** start **

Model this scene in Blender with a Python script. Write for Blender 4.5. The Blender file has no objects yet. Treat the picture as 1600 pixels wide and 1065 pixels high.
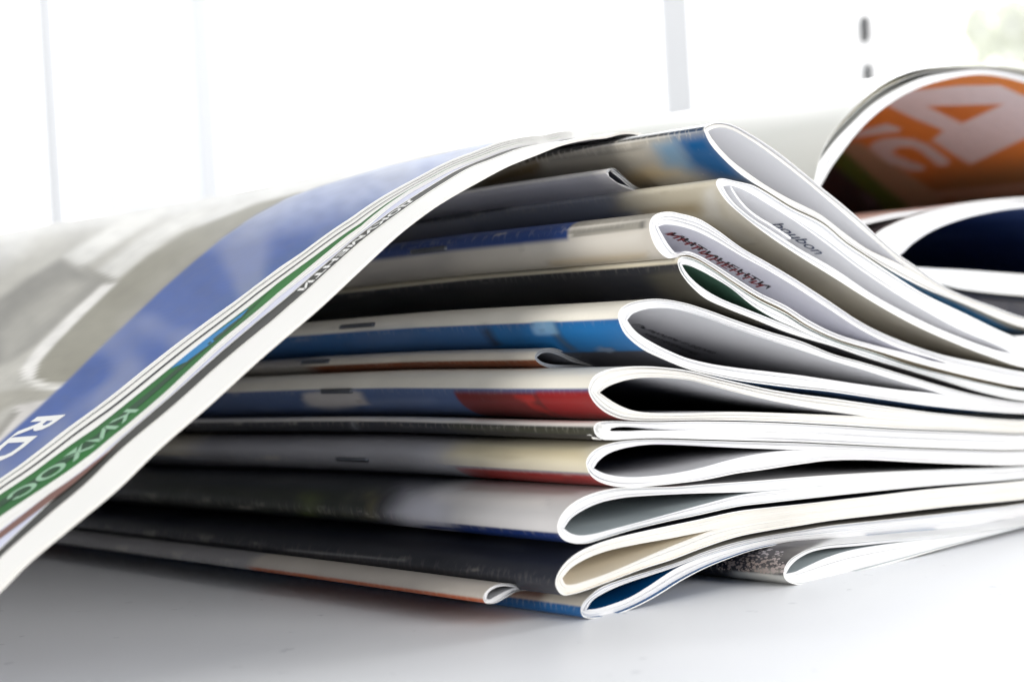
import bpy, bmesh, math, random
import numpy as np
from mathutils import Vector, Matrix
random.seed(7)
SC = bpy.context.scene
COL = SC.collection

# ---------------------------------------------------------------- camera
# World axes: +Y runs along the spines (away to the back left), +X runs along
# the cut heads of the magazines, Z is up, the table top is z = 0.
FPX, CX, CY = 2570.0, 800.0, 532.5
VPX, VPY, HOR = -1450.0, 632.0, -0.056          # where the spines converge, slope of the horizon
def _ray(px, py): return np.array([(px-CX)/FPX, -(py-CY)/FPX, 1.0])
def _n(v): return v/np.linalg.norm(v)
AY = _n(_ray(VPX, VPY))
AZ = _n(np.cross(_ray(VPX+1000, VPY+1000*HOR), _ray(VPX, VPY)))
if AZ[1] < 0: AZ = -AZ
AX = np.cross(AY, AZ)
if AX[0] < 0: AX = -AX
TOW = np.array([AX, AY, AZ])                      # camera frame (right, up, forward) -> world
Z0 = 0.20
CAM = -Z0*(TOW @ _ray(917, 966))
RW, UW, FW = TOW @ np.array([1, 0, 0]), TOW @ np.array([0, 1, 0]), TOW @ np.array([0, 0, 1])
M = Matrix(((RW[0], UW[0], -FW[0], CAM[0]), (RW[1], UW[1], -FW[1], CAM[1]), (RW[2], UW[2], -FW[2], CAM[2]), (0, 0, 0, 1)))
cd = bpy.data.cameras.new("camera"); cam = bpy.data.objects.new("camera", cd); COL.objects.link(cam)
cam.matrix_world = M
cd.sensor_width = 36.0; cd.lens = 36.0*FPX/1600.0
cd.clip_start = 0.005; cd.clip_end = 60
cd.dof.use_dof = True; cd.dof.focus_distance = 0.218; cd.dof.aperture_fstop = 57.8/2.5
cd.dof.aperture_blades = 8
SC.camera = cam

# ---------------------------------------------------------------- light
SC.view_settings.view_transform = 'Standard'; SC.view_settings.look = 'None'
SC.view_settings.exposure = 0.0; SC.view_settings.gamma = 1.0
SC.cycles.max_bounces = 8; SC.cycles.diffuse_bounces = 5; SC.cycles.use_denoising = True
w = bpy.data.worlds.new("World"); SC.world = w; w.use_nodes = True
w.node_tree.nodes["Background"].inputs[0].default_value = (0.93, 0.96, 1.0, 1)
w.node_tree.nodes["Background"].inputs[1].default_value = 0.47
HF = _n(np.array([FW[0], FW[1], 0])); HR = _n(np.array([RW[0], RW[1], 0])); UP = np.array([0, 0, 1.0])
def area(name, pos, target, size, energy, color):
    l = bpy.data.lights.new(name, 'AREA'); l.shape = 'RECTANGLE'; l.size, l.size_y = size
    l.energy = energy; l.color = color
    o = bpy.data.objects.new(name, l); COL.objects.link(o); o.location = pos
    o.rotation_euler = (Vector(target)-Vector(pos)).to_track_quat('-Z', 'Y').to_euler()
    return o
area("window_light_side", tuple(HR*1.15 - HF*0.7 + UP*0.42), (0.03, 0, 0.03), (0.8, 0.7), 14.5, (1.0, 0.985, 0.96))
area("window_light_back", tuple(HF*1.2 + HR*0.75 + UP*0.85), (0.03, 0.05, 0.03), (1.6, 0.9), 36.0, (0.96, 0.98, 1.0))
area("fill_light_left", tuple(-HR*1.1 - HF*0.75 + UP*0.22), (0.0, 0, 0.03), (0.5, 0.35), 12.0, (1.0, 0.97, 0.92))  # unseen fill lamp added to brighten the spines near their heads
area("fill_light_wall", tuple(HF*1.0 + UP*1.6), tuple(HF*2.2+UP*0.1), (1.5, 0.5), 15.0, (1, 1, 1))  # unseen lamp added to whiten the window frames

# ---------------------------------------------------------------- geometry helpers
def P(px, py, s=0.0):
    """the place on the upright plane y = s that the traced outline point falls on -> (x, z)"""
    v = TOW @ _ray(px, py); k = (s-CAM[1])/v[1]; p = CAM+k*v
    return (p[0], p[2])
def PL(pts, s=0.0): return np.array([P(a, b, s) for a, b in pts])
def ground(px, py, z=0.0):
    v = TOW @ _ray(px, py); k = (z-CAM[2])/v[2]; return CAM+k*v

def project(p):
    c = TOW.T @ (np.asarray(p, float)-CAM); return CX+FPX*c[0]/c[2], CY-FPX*c[1]/c[2]
def y_at_px(x, z, px):
    """how far along the spine line (x, z) the photo column px lies"""
    a, b = -0.01, 0.27
    for _ in range(40):
        m = (a+b)/2
        if project((x, m, z))[0] > px: a = m
        else: b = m
    return (a+b)/2
def spline(pts, n):
    """centripetal Catmull-Rom through pts, resampled to n points evenly by length"""
    p = np.asarray(pts, float); m = len(p)
    if m < 3:
        t = np.linspace(0, 1, n)[:, None]; return p[0]*(1-t)+p[-1]*t
    q = np.vstack([2*p[0]-p[1], p, 2*p[-1]-p[-2]])
    out = []
    for i in range(1, m):
        p0, p1, p2, p3 = q[i-1], q[i], q[i+1], q[i+2]
        d = [max(np.linalg.norm(b-a), 1e-9)**0.5 for a, b in ((p0, p1), (p1, p2), (p2, p3))]
        t0 = 0; t1 = d[0]; t2 = t1+d[1]; t3 = t2+d[2]
        for u in np.linspace(t1, t2, 14, endpoint=False):
            a1 = (t1-u)/(t1-t0)*p0+(u-t0)/(t1-t0)*p1; a2 = (t2-u)/(t2-t1)*p1+(u-t1)/(t2-t1)*p2
            a3 = (t3-u)/(t3-t2)*p2+(u-t2)/(t3-t2)*p3
            b1 = (t2-u)/(t2-t0)*a1+(u-t0)/(t2-t0)*a2; b2 = (t3-u)/(t3-t1)*a2+(u-t1)/(t3-t1)*a3
            out.append((t2-u)/(t2-t1)*b1+(u-t1)/(t2-t1)*b2)
    out.append(p[-1]); out = np.array(out)
    return resample(out, n)
def arclen(c): return np.concatenate([[0], np.cumsum(np.linalg.norm(np.diff(c, axis=0), axis=1))])
def resample(c, n, power=1.0):
    L = arclen(c); t = (np.linspace(0, 1, n)**power)*L[-1]
    return np.column_stack([np.interp(t, L, c[:, k]) for k in range(c.shape[1])])
XEND = 0.172
def extend(c):
    """carry an edge past the frame to the fore edge, settling gently"""
    x, z = c[-1]; s = (c[-1]-c[-4 if len(c) > 4 else 0]); add = []
    for X in np.linspace(x+0.012, XEND, 6):
        add.append((X, z*(0.90+0.10*math.exp(-(X-x)/0.03))))
    return np.vstack([c, add])
def cast(px, py, curve):
    """(t along the curve, y) where the sight line through a photo point meets the extruded curve"""
    v = TOW @ _ray(px, py); o = np.array([CAM[0], CAM[2]]); d = np.array([v[0], v[2]])
    L = arclen(curve); best = None
    for i in range(len(curve)-1):
        a, b = curve[i], curve[i+1]; e = b-a
        den = d[0]*e[1]-d[1]*e[0]
        if abs(den) < 1e-15: continue
        w_ = a-o
        k = (w_[0]*e[1]-w_[1]*e[0])/den; u = (w_[0]*d[1]-w_[1]*d[0])/den
        if k > 0 and -1e-6 <= u <= 1+1e-6:
            y = CAM[1]+k*v[1]
            if y > -0.03 and (best is None or k < best[0]): best = (k, L[i]+u*np.linalg.norm(e), y)
    return None if best is None else (best[1], best[2])
def warp(x, y, z):
    """very slight settling of the whole pile away from its head"""
    f = max(0.0, min(1.0, z/0.02))
    return (x+0.0004*math.sin(y*31+1.0)*f*min(1, max(0, y)/0.03), y, z+0.00035*math.sin(y*38+x*25)*f*min(1, max(0, y)/0.04))

def mesh_obj(name, verts, faces, uvs, mats, midx, parent=None, smooth=True):
    me = bpy.data.meshes.new(name); me.from_pydata([warp(*v) for v in verts], [], faces)
    for m in mats: me.materials.append(m)
    if uvs is not None:
        ul = me.uv_layers.new(name="UVMap")
        li = np.fromiter((vi for f in faces for vi in f), dtype=np.int32)
        ul.data.foreach_set("uv", np.asarray(uvs, dtype=np.float32)[li].ravel())
    if midx is not None: me.polygons.foreach_set("material_index", midx)
    me.polygons.foreach_set("use_smooth", [smooth]*len(faces))
    me.update()
    o = bpy.data.objects.new(name, me); COL.objects.link(o); o.parent = parent
    return o
def tag(o, label=None, cat=None, group=None, kind=None):
    if label: o["label"] = label
    if cat: o["category"] = cat
    if group: o["group"] = group
    if kind: o["kind"] = kind
    return o
def empty(name, loc=(0, 0, 0)):
    o = bpy.data.objects.new(name, None); COL.objects.link(o); o.location = loc; o.empty_display_size = 0.01
    return o

class Buf:
    def __init__(s): s.v = []; s.f = []; s.uv = []; s.m = []
    def grid(s, A, U, mi, flip=False):
        """A: rows x cols list of points, U the same for uv"""
        b = len(s.v); R_, C_ = len(A), len(A[0])
        for r in range(R_):
            for c in range(C_): s.v.append(A[r][c]); s.uv.append(U[r][c])
        for r in range(R_-1):
            for c in range(C_-1):
                q = (b+r*C_+c, b+r*C_+c+1, b+(r+1)*C_+c+1, b+(r+1)*C_+c)
                s.f.append(q[::-1] if flip else q); s.m.append(mi)
    def sheet(s, outer, inner, y0, y1, t0=0.0, vr=(0, 1), mi=(0, 1, 2), ny=26):
        """one bent sheet between two profiles (x, z); y0 may vary along the profile"""
        n = len(outer); y0 = np.broadcast_to(np.asarray(y0, float), (n,)); T = arclen(outer)-t0
        fr = [(k/(ny-1))**1.35 for k in range(ny)]
        for curve, mm, fl in ((outer, mi[0], True), (inner, mi[1], False)):
            A = [[(curve[i][0], y0[i]+(y1-y0[i])*f, curve[i][1]) for i in range(n)] for f in fr]
            U = [[(T[i], y0[i]+(y1-y0[i])*f) for i in range(n)] for f in fr]
            s.grid(A, U, mm, fl)
        for yy, fl in ((y0, False), (np.full(n, y1), True)):
            A = [[(outer[i][0], yy[i], outer[i][1]) for i in range(n)], [(inner[i][0], yy[i], inner[i][1]) for i in range(n)]]
            U = [[(T[i], vr[0]) for i in range(n)], [(T[i], vr[1]) for i in range(n)]]
            s.grid(A, U, mi[2], fl)
        for e in (0, n-1):
            A = [[(c[e][0], y0[e]+(y1-y0[e])*f, c[e][1]) for f in fr] for c in (outer, inner)]
            U = [[(f*0.28, v) for f in fr] for v in vr]
            s.grid(A, U, mi[2], e == 0)
    def build(s, name, mats, parent=None): return mesh_obj(name, s.v, s.f, s.uv, mats, s.m, parent)

# ---------------------------------------------------------------- materials
def srgb(r, g, b): return tuple(((c/255)/12.92 if c/255 <= 0.04045 else ((c/255+0.055)/1.055)**2.4) for c in (r, g, b))+(1,)
class NT:
    def __init__(s, name):
        s.m = bpy.data.materials.new(name); s.m.use_nodes = True; s.t = s.m.node_tree
        s.b = s.t.nodes["Principled BSDF"]
    def node(s, ty, **kw):
        n = s.t.nodes.new(ty)
        for k, v in kw.items(): setattr(n, k, v)
        return n
    def link(s, a, b): s.t.links.new(a, b)
    def val(s, sock, v):
        if hasattr(v, 'is_output') or isinstance(v, bpy.types.NodeSocket): s.link(v, sock)
        else: sock.default_value = v
    def math(s, op, a, b=0.0, c=None):
        n = s.node("ShaderNodeMath", operation=op); s.val(n.inputs[0], a); s.val(n.inputs[1], b)
        if c is not None: s.val(n.inputs[2], c)
        return n.outputs[0]
    def step(s, x, a, b):
        n = s.node("ShaderNodeMapRange", interpolation_type='SMOOTHSTEP')
        s.val(n.inputs[0], x)
        if a <= b: n.inputs[1].default_value, n.inputs[2].default_value = a, max(b, a+1e-6)
        else:
            n.inputs[1].default_value, n.inputs[2].default_value = b, a
            n.inputs[3].default_value, n.inputs[4].default_value = 1, 0
        return n.outputs[0]
    def mix(s, f, a, b):
        n = s.node("ShaderNodeMix", data_type='RGBA'); s.val(n.inputs[0], f); s.val(n.inputs[6], a); s.val(n.inputs[7], b)
        return n.outputs[2]
    def uv(s):
        n = s.node("ShaderNodeUVMap"); n.uv_map = "UVMap"; q = s.node("ShaderNodeSeparateXYZ"); s.link(n.outputs[0], q.inputs[0])
        return q.outputs[0], q.outputs[1], n.outputs[0]
    def noise(s, vec, scale, detail=3, sc=(1, 1, 1)):
        mp = s.node("ShaderNodeMapping"); mp.inputs[3].default_value = sc; s.link(vec, mp.inputs[0])
        n = s.node("ShaderNodeTexNoise"); n.inputs["Scale"].default_value = scale; n.inputs["Detail"].default_value = detail
        s.link(mp.outputs[0], n.inputs[0]); return n.outputs[0]
    def bump(s, h, strength, dist):
        n = s.node("ShaderNodeBump"); n.inputs["Strength"].default_value = strength; n.inputs["Distance"].default_value = dist
        s.link(h, n.inputs["Height"]); s.link(n.outputs[0], s.b.inputs["Normal"])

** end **

# Directions:
Repeat, with no pictures, each line from the beginning of the data through the line containing "SC.camera = cam", inclusive.

# Exercise answer:
Model this scene in Blender with a Python script. Write for Blender 4.5. The Blender file has no objects yet. Treat the picture as 1600 pixels wide and 1065 pixels high.
import bpy, bmesh, math, random
import numpy as np
from mathutils import Vector, Matrix
random.seed(7)
SC = bpy.context.scene
COL = SC.collection

# ---------------------------------------------------------------- camera
# World axes: +Y runs along the spines (away to the back left), +X runs along
# the cut heads of the magazines, Z is up, the table top is z = 0.
FPX, CX, CY = 2570.0, 800.0, 532.5
VPX, VPY, HOR = -1450.0, 632.0, -0.056          # where the spines converge, slope of the horizon
def _ray(px, py): return np.array([(px-CX)/FPX, -(py-CY)/FPX, 1.0])
def _n(v): return v/np.linalg.norm(v)
AY = _n(_ray(VPX, VPY))
AZ = _n(np.cross(_ray(VPX+1000, VPY+1000*HOR), _ray(VPX, VPY)))
if AZ[1] < 0: AZ = -AZ
AX = np.cross(AY, AZ)
if AX[0] < 0: AX = -AX
TOW = np.array([AX, AY, AZ])                      # camera frame (right, up, forward) -> world
Z0 = 0.20
CAM = -Z0*(TOW @ _ray(917, 966))
RW, UW, FW = TOW @ np.array([1, 0, 0]), TOW @ np.array([0, 1, 0]), TOW @ np.array([0, 0, 1])
M = Matrix(((RW[0], UW[0], -FW[0], CAM[0]), (RW[1], UW[1], -FW[1], CAM[1]), (RW[2], UW[2], -FW[2], CAM[2]), (0, 0, 0, 1)))
cd = bpy.data.cameras.new("camera"); cam = bpy.data.objects.new("camera", cd); COL.objects.link(cam)
cam.matrix_world = M
cd.sensor_width = 36.0; cd.lens = 36.0*FPX/1600.0
cd.clip_start = 0.005; cd.clip_end = 60
cd.dof.use_dof = True; cd.dof.focus_distance = 0.218; cd.dof.aperture_fstop = 57.8/2.5
cd.dof.aperture_blades = 8
SC.camera = cam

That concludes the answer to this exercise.